The Federación Nacional de España, in the 20th of August 1872 had 65 local federations, with 224 trade associations and 49 mixed trade sections. Besides that, it had 11 cities with individual adherents. In the 20th of August 1873 the Federación Nacional de España had 162 local federations, 454 trade sections and 77 mixed trade sections.
By aggregating the aforementioned local federations and the federations that are forming (that is, the existing sections which are uniting into federations), one reaches this result: the Federación Nacional de España had up to the 20th of August 1872, 204, existing and under formation, local federations, 571 trade sections and 114 mixed trade sections, it also has 11 cities, where there is no organization, but there are individual adherents.
The 20th of August of 1873 the Federación Nacional de España had 270 local federations, existing and under formation, 557 trade sections and 117 mixed trade sections.

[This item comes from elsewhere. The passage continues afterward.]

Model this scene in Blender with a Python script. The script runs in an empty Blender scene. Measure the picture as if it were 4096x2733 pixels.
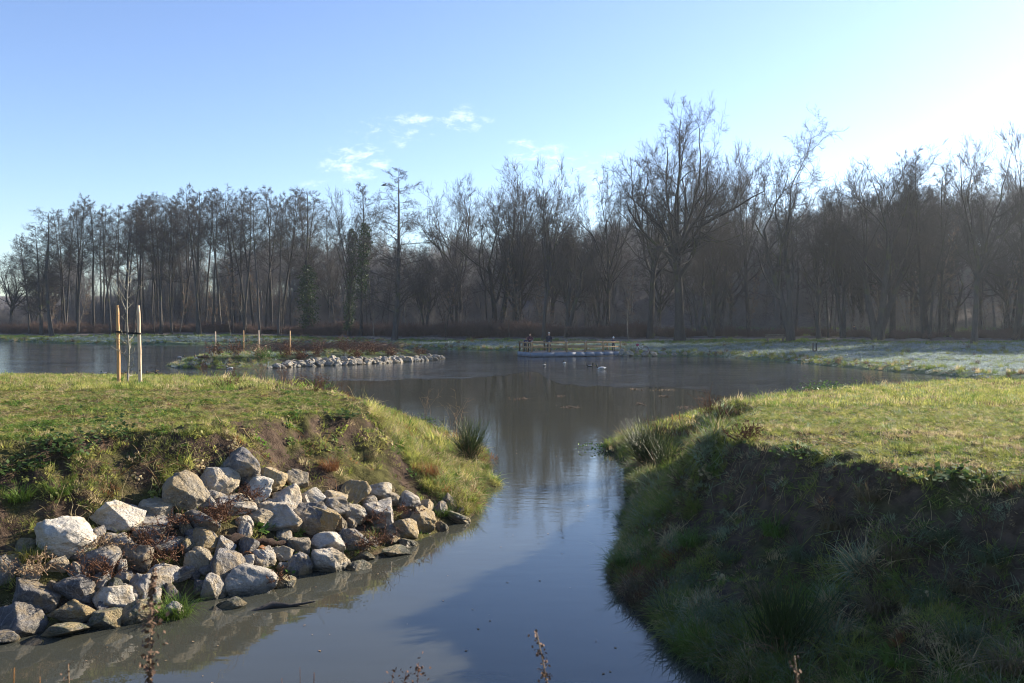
import bpy, bmesh, math, random
import numpy as np
from mathutils import Vector, Matrix, Euler

# ---------------------------------------------------------------- camera, sky, sun, exposure
SC = bpy.context.scene
COL = SC.collection
F = 875.0            # focal length in pixels of a 1024 wide frame
EYE = 3.0            # eye height above the water (z = 0)
HY = 323.75          # row of the horizon
cam_d = bpy.data.cameras.new('camera')
cam_d.sensor_fit = 'HORIZONTAL'; cam_d.sensor_width = 23.5
cam_d.lens = F / 1024 * 23.5
cam_d.shift_y = -(341.5 - HY) / 1024
cam_d.clip_start = 0.1; cam_d.clip_end = 6000
cam_d.dof.use_dof = True; cam_d.dof.focus_distance = 24.0; cam_d.dof.aperture_fstop = 4.0
cam = bpy.data.objects.new('camera', cam_d); COL.objects.link(cam)
cam.location = (0, 0, EYE); cam.rotation_euler = (math.radians(90), 0, 0)
SC.camera = cam

SUN_AZ, SUN_EL = math.radians(58), math.radians(21.5)
SUN_DIR = Vector((math.sin(SUN_AZ) * math.cos(SUN_EL), math.cos(SUN_AZ) * math.cos(SUN_EL), math.sin(SUN_EL)))
sun_d = bpy.data.lights.new('sun', 'SUN'); sun_d.energy = 5.0; sun_d.angle = math.radians(0.53); sun_d.color = (1.0, 0.89, 0.73)
sun = bpy.data.objects.new('sun', sun_d); COL.objects.link(sun)
sun.rotation_euler = (-SUN_DIR).to_track_quat('-Z', 'Y').to_euler(); sun.location = (60, 40, 60)

def nd(nt, typ, **kw):
    n = nt.nodes.new(typ)
    for k, v in kw.items():
        if k.startswith('_'):
            setattr(n, k[1:], v)
        else:
            k2 = k.replace('_', ' ')
            s = n.inputs[k2] if k2 in n.inputs else n.inputs[int(k[1:])]
            if hasattr(v, 'is_output'):
                nt.links.new(v, s)
            else:
                if isinstance(v, tuple) and len(v) == 3 and s.type == 'RGBA': v = (*v, 1)
                s.default_value = v
    return n
def mth(nt, op, a, b=0.0, c=None, clamp=False):
    n = nt.nodes.new('ShaderNodeMath'); n.operation = op; n.use_clamp = clamp
    for i, v in enumerate((a, b, c)):
        if v is None: continue
        if hasattr(v, 'is_output'): nt.links.new(v, n.inputs[i])
        else: n.inputs[i].default_value = v
    return n.outputs[0]
def mixc(nt, fac, a, b, blend='MIX'):
    n = nt.nodes.new('ShaderNodeMixRGB'); n.blend_type = blend
    for s, v in zip(n.inputs, (fac, a, b)):
        if hasattr(v, 'is_output'): nt.links.new(v, s)
        elif isinstance(v, tuple): s.default_value = (*v[:3], 1)
        else: s.default_value = v
    return n.outputs[0]
def ramp(nt, fac, stops):
    n = nt.nodes.new('ShaderNodeValToRGB'); e = n.color_ramp.elements
    while len(e) < len(stops): e.new(0.5)
    for el, (p, c) in zip(e, stops):
        el.position = p; el.color = (*c, 1) if isinstance(c, tuple) else (c, c, c, 1)
    if hasattr(fac, 'is_output'): nt.links.new(fac, n.inputs[0])
    return n.outputs[0]
def mrange(nt, v, a, b, c=0.0, d=1.0, smooth=True):
    n = nt.nodes.new('ShaderNodeMapRange'); n.interpolation_type = 'SMOOTHSTEP' if smooth else 'LINEAR'
    nt.links.new(v, n.inputs[0])
    for i, x in enumerate((a, b, c, d)): n.inputs[i + 1].default_value = x
    return n.outputs[0]

world = bpy.data.worlds.new('World'); SC.world = world; world.use_nodes = True
nt = world.node_tree; nt.nodes.clear()
sky = nt.nodes.new('ShaderNodeTexSky'); sky.sky_type = 'NISHITA'; sky.sun_disc = False
sky.sun_elevation = SUN_EL; sky.sun_rotation = SUN_AZ; sky.altitude = 50
sky.air_density = 1.0; sky.dust_density = 0.32; sky.ozone_density = 3.2
tc = nt.nodes.new('ShaderNodeTexCoord')
sp = nd(nt, 'ShaderNodeSeparateXYZ', Vector=tc.outputs['Generated'])
yy = mth(nt, 'MAXIMUM', sp.outputs[1], 0.02)
cu = mth(nt, 'DIVIDE', sp.outputs[0], yy); cv = mth(nt, 'DIVIDE', sp.outputs[2], yy)
uv = nd(nt, 'ShaderNodeCombineXYZ', X=cu, Y=cv)
msk = None
for (x, y, rx, ry, st) in ((815, 372, 75, 45, 1), (1245, 362, 75, 34, .9), (1330, 412, 85, 34, .7), (905, 296, 90, 36, .62), (1065, 272, 60, 30, .95),
                           (948, 270, 42, 15, .95), (920, 321, 22, 18, .8), (1375, 360, 50, 18, .6), (1215, 334, 60, 16, .8), (720, 422, 40, 10, .5)):
    u0, v0 = (x * .4357 - 512) / F, (HY - y * .4357) / F
    dx = mth(nt, 'DIVIDE', mth(nt, 'SUBTRACT', cu, u0), rx * 1.35 * .4357 / F)
    dy = mth(nt, 'DIVIDE', mth(nt, 'SUBTRACT', cv, v0), ry * 1.25 * .4357 / F)
    r2 = mth(nt, 'ADD', mth(nt, 'MULTIPLY', dx, dx), mth(nt, 'MULTIPLY', dy, dy))
    m = mrange(nt, r2, 1.2, 0.0, 0.0, st)
    msk = m if msk is None else mth(nt, 'MAXIMUM', msk, m)
mp = nd(nt, 'ShaderNodeMapping', Vector=uv.outputs[0]); mp.inputs['Scale'].default_value = (1, 2.1, 1)
no = nd(nt, 'ShaderNodeTexNoise', Vector=mp.outputs[0], Scale=46.0, Detail=9.0, Roughness=0.68, Distortion=0.35)
cl = mth(nt, 'MULTIPLY', mrange(nt, mth(nt, 'ADD', no.outputs[0], mth(nt, 'MULTIPLY', msk, 0.13)), 0.55, 0.80), mrange(nt, msk, 0.0, 0.8))
hs = nd(nt, 'ShaderNodeHueSaturation', Hue=.512, Saturation=1.03, Value=1.0, Color=sky.outputs[0])
skc = mixc(nt, mth(nt, 'MULTIPLY', cl, 0.27), hs.outputs[0], (9.5, 9.2, 8.9))
bg = nd(nt, 'ShaderNodeBackground', Color=skc, Strength=0.088)
out = nt.nodes.new('ShaderNodeOutputWorld'); nt.links.new(bg.outputs[0], out.inputs[0])
SC.view_settings.view_transform = 'Standard'; SC.view_settings.look = 'None'
SC.view_settings.exposure = 1.5; SC.view_settings.gamma = 1.0
SC.view_settings.use_curve_mapping = False
SC.cycles.pixel_filter_type = 'BLACKMAN_HARRIS'; SC.cycles.filter_width = 1.05
SC.cycles.max_bounces = 5; SC.cycles.diffuse_bounces = 2; SC.cycles.glossy_bounces = 3; SC.cycles.transmission_bounces = 3
SC.cycles.transparent_max_bounces = 6; SC.cycles.use_denoising = True; SC.cycles.volume_bounces = 0
SC.cycles.caustics_reflective = False; SC.cycles.caustics_refractive = False

# ---------------------------------------------------------------- helpers
rng = np.random.default_rng(7)
def mesh_np(name, V, Fq, mats=(), mi=None, smooth=True):
    V = np.asarray(V, np.float32); Fq = np.asarray(Fq, np.int32); k = Fq.shape[1]
    me = bpy.data.meshes.new(name)
    me.vertices.add(len(V)); me.vertices.foreach_set('co', V.ravel())
    me.loops.add(Fq.size); me.loops.foreach_set('vertex_index', Fq.ravel())
    me.polygons.add(len(Fq)); me.polygons.foreach_set('loop_start', np.arange(0, Fq.size, k, dtype=np.int32))
    for m in mats: me.materials.append(m)
    if mi is not None: me.polygons.foreach_set('material_index', np.asarray(mi, np.int32))
    if smooth: me.polygons.foreach_set('use_smooth', np.ones(len(Fq), bool))
    me.update(calc_edges=True); me.validate()
    return me
def link(name, me, parent=None, loc=None, rot=None, scale=None):
    o = bpy.data.objects.new(name, me); COL.objects.link(o)
    if parent: o.parent = parent
    if loc is not None: o.location = loc
    if rot is not None: o.rotation_euler = rot
    if scale is not None: o.scale = scale if hasattr(scale, '__len__') else (scale,) * 3
    return o
def tag(o, label=None, cat=None, group=None, kind=None):
    if label: o['label'] = label
    if cat: o['category'] = cat
    if group: o['group'] = group
    if kind: o['kind'] = kind
    return o
def thing(name, label, cat, loc=(0, 0, 0), rz=0.0, group=None):
    o = link(name, None, loc=loc, rot=(0, 0, rz)); o.empty_display_size = .2
    return tag(o, label, cat, group)
class MB:
    """collects quads"""
    def __init__(s): s.V = []; s.F = []; s.n = 0; s.M = []
    def add(s, V, Fq, m=0):
        V = np.asarray(V, float).reshape(-1, 3); Fq = np.asarray(Fq, int)
        if Fq.shape[1] == 3: Fq = np.concatenate([Fq, Fq[:, 2:3]], 1)
        s.V.append(V); s.F.append(Fq + s.n); s.n += len(V); s.M.append(np.full(len(Fq), m)); return s
    def box(s, a, b, m=0):
        x0, y0, z0 = a; x1, y1, z1 = b
        V = [(x0, y0, z0), (x1, y0, z0), (x1, y1, z0), (x0, y1, z0), (x0, y0, z1), (x1, y0, z1), (x1, y1, z1), (x0, y1, z1)]
        return s.add(V, [(0, 3, 2, 1), (4, 5, 6, 7), (0, 1, 5, 4), (1, 2, 6, 5), (2, 3, 7, 6), (3, 0, 4, 7)], m)
    def bar(s, p, q, w, h, m=0):
        p, q = Vector(p), Vector(q); d = (q - p).normalized(); up = Vector((0, 0, 1))
        if abs(d.z) > .95: up = Vector((0, 1, 0))
        r = d.cross(up).normalized(); u = r.cross(d).normalized(); V = []
        for c in (p, q):
            for a, b in ((-1, -1), (1, -1), (1, 1), (-1, 1)): V.append(c + r * (a * w / 2) + u * (b * h / 2))
        return s.add([tuple(v) for v in V], [(0, 3, 2, 1), (4, 5, 6, 7), (0, 1, 5, 4), (1, 2, 6, 5), (2, 3, 7, 6), (3, 0, 4, 7)], m)
    def tube(s, pts, rad, sides=8, m=0, cap=True):
        P = np.asarray(pts, float)[None]; R = np.broadcast_to(np.asarray(rad, float), (len(pts),))[None]
        V, Fq = tubes(P, R, sides)
        s.add(V, Fq, m)
        if cap:
            b = s.n - len(V)
            for ring, flip in ((b, True), (b + (len(pts) - 1) * sides, False)):
                c = s.V[-1][0:1] * 0
                idx = np.arange(sides) + ring
                if sides % 2 == 0:
                    fs = [(idx[0], idx[i], idx[i + 1], idx[i + 2]) for i in range(1, sides - 2, 2)]
                    if flip: fs = [f[::-1] for f in fs]
                    s.F.append(np.array(fs)); s.M.append(np.full(len(fs), m))
        return s
    def lathe(s, prof, n=12, c=(0, 0, 0), m=0):
        a = np.arange(n) / n * 2 * np.pi; V = []
        for r, z in prof: V.append(np.stack([c[0] + r * np.cos(a), c[1] + r * np.sin(a), np.full(n, c[2] + z)], 1))
        Fq = [(i * n + j, i * n + (j + 1) % n, (i + 1) * n + (j + 1) % n, (i + 1) * n + j) for i in range(len(prof) - 1) for j in range(n)]
        return s.add(np.concatenate(V), Fq, m)
    def ball(s, c, r, n=10, m=0):
        r = np.broadcast_to(np.asarray(r, float), (3,))
        th = np.linspace(-np.pi / 2, np.pi / 2, n // 2 + 2); a = np.arange(n) / n * 2 * np.pi; V = []
        for t in th: V.append(np.stack([c[0] + r[0] * max(np.cos(t), 1e-3) * np.cos(a), c[1] + r[1] * max(np.cos(t), 1e-3) * np.sin(a), np.full(n, c[2] + r[2] * np.sin(t))], 1))
        Fq = [(i * n + j, i * n + (j + 1) % n, (i + 1) * n + (j + 1) % n, (i + 1) * n + j) for i in range(len(th) - 1) for j in range(n)]
        return s.add(np.concatenate(V), Fq, m)
    def mesh(s, name, mats, smooth=True):
        return mesh_np(name, np.concatenate(s.V), np.concatenate(s.F), mats if isinstance(mats, (list, tuple)) else [mats], np.concatenate(s.M), smooth)
    def build(s, name, mats, parent=None, smooth=True, **kw):
        return link(name, s.mesh(name, mats, smooth), parent, **kw)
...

I could also bring extracts from several reports from the Federazione Italiana, the Jura Fédération, etc., that refer to their organizing activities, but I would be overextending myself. All literature in periodicals and pamphlets of the time is filled with indications on the need for organization and in the anarchist ranks of the time there was nobody that represented a tendency in an opposite direction. All stated the social character of the conception of anarchism and they were all convinced that social liberation would only be possible through the education and organization of the masses, and that the organization is the first condition towards common actions.